The fire brigade had fought its way through the rush-hour congestion in a mêlée of sirens and screaming citizens on Tuesday morning to face a task even greater than the aftermath of the Trade Centre bombing in 1993.

But when 110 floors of skyscraper came crashing down barely an hour later, even the best training proved irrelevant. By then, many officers were marshalling confused citizens down stairwells or directing operations at street level, where they were directly in the path of thousands of tons of falling debris.

Up to 400 firefighters were feared dead, including Ray Downey, the city's chief of special operations, who had led a team from New York to Oklahoma City after the 1995 bombing. Also feared killed were the majority of the élite rescue unit and entire other teams, as well as an estimated 20 officers of the New York Police Department. "It's just a devastating thing," a fire official said. "The fire department will recover, but I don't know how."

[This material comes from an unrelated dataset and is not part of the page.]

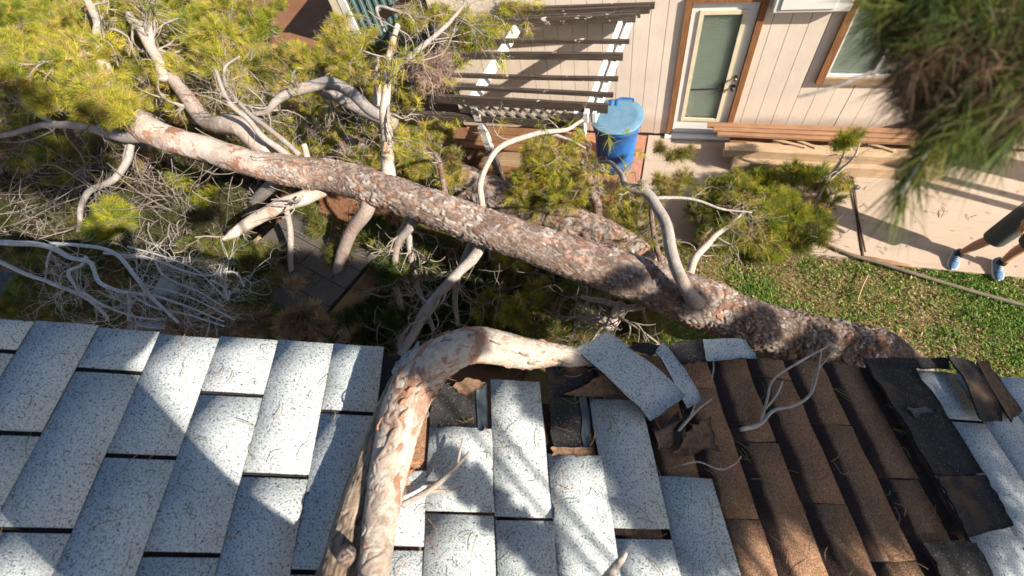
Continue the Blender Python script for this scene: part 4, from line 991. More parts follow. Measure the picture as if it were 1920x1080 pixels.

Most of the fatalities are thought to be lying under what remains of the twin towers, but scores are also feared dead after the collapse late Tuesday of the adjacent 7 World Trade Centre, which served as the command centre for the Office of Emergency Management.

The officers dashed up the Trade Centre through a cascade of bricks and mortar in search of survivors on upper floors. Many of the rescuers were from six-person units that specialise in building collapses, and many are now missing.

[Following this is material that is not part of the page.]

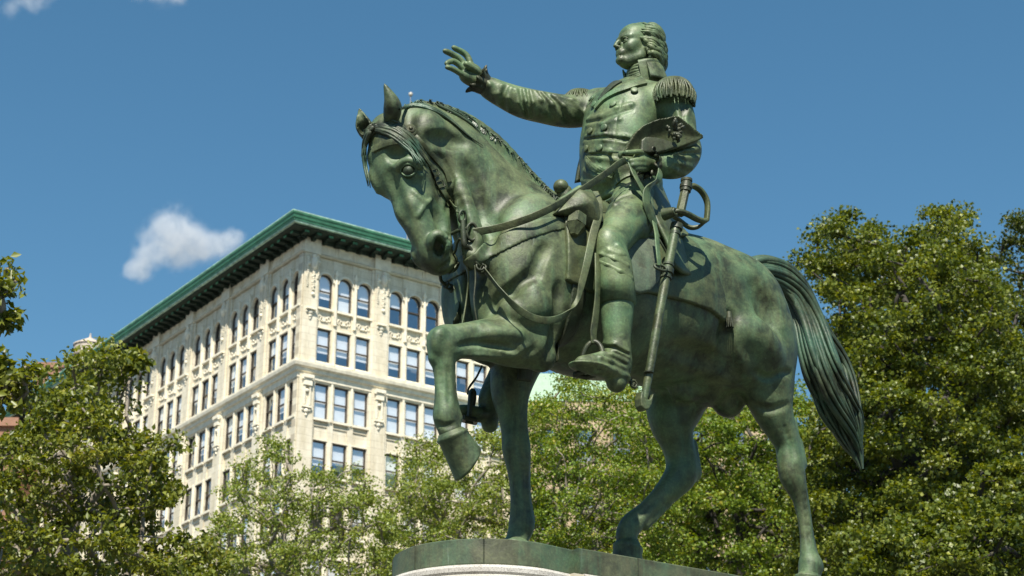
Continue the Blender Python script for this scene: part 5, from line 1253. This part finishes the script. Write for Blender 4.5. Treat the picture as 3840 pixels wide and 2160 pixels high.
# ground
def sheet_plane(name, mat, s, z): mb = MB(); mb.poly([(-s, -s, z), (s, -s, z), (s, s, z), (-s, s, z)]); return tag(mb.build(name, mat), kind='structure')
sheet_plane('ground', plain('paving', (.07, .068, .062), .85, .15, .5), 4000, 0)

c = at(1033, 243, 112); e = empty('flagpole', (c[0], c[1], 42.0 + EYE), 0, 'rooftop flagpole whose small ball tip shows just behind the ears of the horse', 'flagpole')
hp_ = c[2] - 42.0 - EYE; mb = MB(); mb.tube([(0, 0, 0), (0, 0, hp_)], [.06, .03], 8); mb.build('pole', plain('pole_paint', (.25, .25, .24), .5), e)
mb = MB(); mb.tube([(0, 0, hp_ + .17 * (1 - cos(t))) for t in np.linspace(0, pi, 9)], [max(.01, .15 * sin(t)) for t in np.linspace(0, pi, 9)], 12); mb.build('ball', plain('ball_paint', (.45, .42, .36), .4), e)
# ================================================================ trees
def leafmat(name, cols, trans=.32, rough=.42):
    m, nt, bs, out = newmat(name); at_ = nd(nt, 'ShaderNodeAttribute', attribute_name='rnd')
    n = len(cols); rp = ramp(nt, at_.outputs['Fac'], [(i / (n - 1), c) for i, c in enumerate(cols)])
    nt.links.new(rp.outputs[0], bs.inputs['Base Color']); bs.inputs['Roughness'].default_value = rough; bs.inputs['Specular IOR Level'].default_value = .45
    tl = nd(nt, 'ShaderNodeBsdfTranslucent'); hs_ = nd(nt, 'ShaderNodeHueSaturation', {'Color': rp.outputs[0], 'Hue': .485, 'Saturation': 1.15, 'Value': 1.4}); nt.links.new(hs_.outputs[0], tl.inputs[0])
    mx = nd(nt, 'ShaderNodeMixShader', {0: trans, 1: bs.outputs[0], 2: tl.outputs[0]}); nt.links.new(mx.outputs[0], out.inputs[0]); return m
L_LEFT = leafmat('leaves_left', [(.065, .090, .014), (.14, .17, .024), (.21, .235, .036), (.33, .31, .06)])
L_MID = leafmat('leaves_mid', [(.11, .155, .026), (.19, .25, .040), (.26, .31, .055), (.32, .30, .07)])
L_YEL = leafmat('leaves_yellow', [(.09, .15, .020), (.16, .245, .032), (.25, .325, .042), (.40, .34, .06)])
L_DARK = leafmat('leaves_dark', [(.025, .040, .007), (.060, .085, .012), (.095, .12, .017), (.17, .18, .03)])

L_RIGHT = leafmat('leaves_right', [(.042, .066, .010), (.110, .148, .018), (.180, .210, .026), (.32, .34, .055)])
M_BARK = plain('bark', (.22, .19, .15), .9, .3, 6, .4); M_BARKD = plain('bark_dark', (.05, .044, .036), .9, .3, 6, .4)

def in_poly(px, x, y):
    c = np.zeros(len(x), bool); n = len(px)
    for i in range(n):
        (x0, y0), (x1, y1) = px[i], px[i - 1]
        m = ((y0 > y) != (y1 > y)) & (x < (x1 - x0) * (y - y0) / (y1 - y0 + 1e-9) + x0); c ^= m
    return c

def pedge(px, x, y):
    d = np.full(len(x), 1e9); n = len(px)
    for i in range(n):
        a = np.array(px[i], float); b = np.array(px[i - 1], float); e = b - a; t = np.clip(((x - a[0]) * e[0] + (y - a[1]) * e[1]) / (e @ e), 0, 1)
        d = np.minimum(d, np.hypot(x - a[0] - e[0] * t, y - a[1] - e[1] * t))
    return d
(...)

Marite Anez, who was working in an office on the 87th floor of 1 World Trade Centre, said that as she and hundreds of others scrambled down stairways, she passed many firefighters climbing up. She said that when she reached the first floor the building collapsed.

"That's when everyone panicked. Everyone was pushing. The fire people gave us light, showed us the way out. The ones who were going up, I'm sure they died," she said.

One of the fire department's Roman Catholic chaplains, Mychal Judge, had rushed to the scene to comfort victims – he too was killed in the collapse. The cream of the brigade were still missing in action last night.

Michael Carter, vice-president of the Uniformed Firefighters Association, who was on the scene, said: "There are entire companies we can't find. At this point, it's less of a firefighting operation and more like a war."

The mood at the fire department's makeshift headquarters was buoyed sporadically by tales of miraculous escapes: co-workers pulled from the wreckage by the light of dawn; up to five colleagues who had survived by being trapped in air pockets. Throughout Tuesday night, fire officials went to firehouses carrying out head counts to determine the death toll. But well before then the realisation had dawned that the fire department was in the midst of its worst disaster.

Their colleagues from the NYPD were also coming to terms with a significant loss of life among their ranks. Police said that many officers and detectives remained missing although most of the sergeants in the area had escaped. When the final death toll is known, the NYPD is likely to mourn the loss of at least 60 officers. "We took some heavy losses," Police Commissioner Bernard Kerik said.

Throughout the day the fire brigade was under siege. After the Office of Emergency Management was paralysed, officials set up a mobile unit outside the complex, but that was buried under rubble when the buildings came down. After that, they moved their command to a firehouse in Greenwich Village.

In the thick of it Tony Rodrigo, a firefighter from the Bronx, showed a depressing candour when asked by a television reporter how the rescue operation was going. As he pushed up the peak of his reinforced black helmet, he replied: "It's not. I could see people buried in the rubble – but I couldn't get them."